Thanks to the painstaking work of some ordinary folk, as well as journalists, piecing together maps and photographs from the event, it was made clear that the route he took through the cemetery would have made any other explanation untenable.

For many of us, this was a watershed moment. We knew he had a long history of hanging out with dubious people and supporting unpleasant causes, but we wanted to believe there was still a chance that he was merely naïve and occasionally mendacious, rather than a serial liar. This shattered that possibility.

Through five years of Miliband’s leadership, Uncut criticised him, often heavily. We praised him, too, when he got things right. But we never called him a liar, because he was not one. Corbyn is not in the same category politically, of course. But neither is he in the same category personally.

Jeremy Corbyn lied about not laying a wreath. It may seem a minor thing, in the greater scheme of things, but the fact that it does is more a comment on today’s politics than anything else.

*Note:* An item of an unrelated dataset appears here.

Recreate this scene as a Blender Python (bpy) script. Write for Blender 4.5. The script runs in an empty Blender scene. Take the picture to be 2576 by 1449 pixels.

The only plausible explanation was simply that a man who aspired to be PM could not be seen to be openly supporting terrorists (and worse, Hamas, terrorists with an ingrained anti-Semitism that can be traced back to their founding charter).

So it was really no surprise to find that the Leader’s – or, we assume, his Communications Director and legal team on his behalf – that he made a complaint to the press regulator about the coverage of the event.